**WHAT NEEDS TO BE DONE**
Determine the count of lines holding "script" and give that count alone.

**RECORDS**
________________________

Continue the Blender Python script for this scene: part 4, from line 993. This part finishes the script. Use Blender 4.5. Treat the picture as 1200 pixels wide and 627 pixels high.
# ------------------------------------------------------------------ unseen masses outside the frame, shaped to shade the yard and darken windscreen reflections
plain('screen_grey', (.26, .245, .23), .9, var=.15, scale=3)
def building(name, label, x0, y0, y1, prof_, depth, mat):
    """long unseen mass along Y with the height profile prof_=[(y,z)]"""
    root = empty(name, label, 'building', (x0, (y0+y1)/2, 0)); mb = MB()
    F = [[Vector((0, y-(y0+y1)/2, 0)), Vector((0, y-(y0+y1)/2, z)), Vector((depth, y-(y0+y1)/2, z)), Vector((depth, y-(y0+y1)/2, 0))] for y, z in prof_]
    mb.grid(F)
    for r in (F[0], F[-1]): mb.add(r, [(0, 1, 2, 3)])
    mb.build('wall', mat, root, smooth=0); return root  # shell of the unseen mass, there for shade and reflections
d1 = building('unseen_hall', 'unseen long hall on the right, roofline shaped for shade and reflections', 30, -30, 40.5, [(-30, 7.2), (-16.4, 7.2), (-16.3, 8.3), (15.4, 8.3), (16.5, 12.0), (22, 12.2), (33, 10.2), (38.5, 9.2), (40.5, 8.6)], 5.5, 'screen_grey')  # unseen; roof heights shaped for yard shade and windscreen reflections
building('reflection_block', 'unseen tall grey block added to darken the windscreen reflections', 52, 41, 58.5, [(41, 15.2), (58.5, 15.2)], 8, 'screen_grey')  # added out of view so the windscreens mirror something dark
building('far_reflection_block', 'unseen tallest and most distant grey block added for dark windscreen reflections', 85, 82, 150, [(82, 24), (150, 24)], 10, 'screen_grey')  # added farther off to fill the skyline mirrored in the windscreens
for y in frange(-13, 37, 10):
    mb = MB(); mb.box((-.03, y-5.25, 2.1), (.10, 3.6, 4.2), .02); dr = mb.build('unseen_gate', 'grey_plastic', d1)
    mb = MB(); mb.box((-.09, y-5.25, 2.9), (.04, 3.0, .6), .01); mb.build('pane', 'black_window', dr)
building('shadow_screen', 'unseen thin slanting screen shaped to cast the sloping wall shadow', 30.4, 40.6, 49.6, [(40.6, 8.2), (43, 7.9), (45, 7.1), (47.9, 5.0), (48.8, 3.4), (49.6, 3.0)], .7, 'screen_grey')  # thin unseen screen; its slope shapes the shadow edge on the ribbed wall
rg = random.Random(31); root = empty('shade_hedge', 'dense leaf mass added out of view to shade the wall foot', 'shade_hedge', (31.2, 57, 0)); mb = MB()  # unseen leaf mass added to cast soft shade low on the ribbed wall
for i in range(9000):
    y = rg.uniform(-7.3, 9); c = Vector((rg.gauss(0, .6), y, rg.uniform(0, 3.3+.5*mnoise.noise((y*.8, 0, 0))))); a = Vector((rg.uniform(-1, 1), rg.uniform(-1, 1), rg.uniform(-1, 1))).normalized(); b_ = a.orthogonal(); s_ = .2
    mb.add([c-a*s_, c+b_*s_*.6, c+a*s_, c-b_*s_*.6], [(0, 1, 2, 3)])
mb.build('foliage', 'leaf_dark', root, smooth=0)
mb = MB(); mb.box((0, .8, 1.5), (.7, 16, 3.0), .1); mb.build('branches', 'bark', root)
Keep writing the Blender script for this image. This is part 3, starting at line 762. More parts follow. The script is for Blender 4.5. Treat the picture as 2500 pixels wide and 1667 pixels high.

________________________

**TASK ANSWER**
2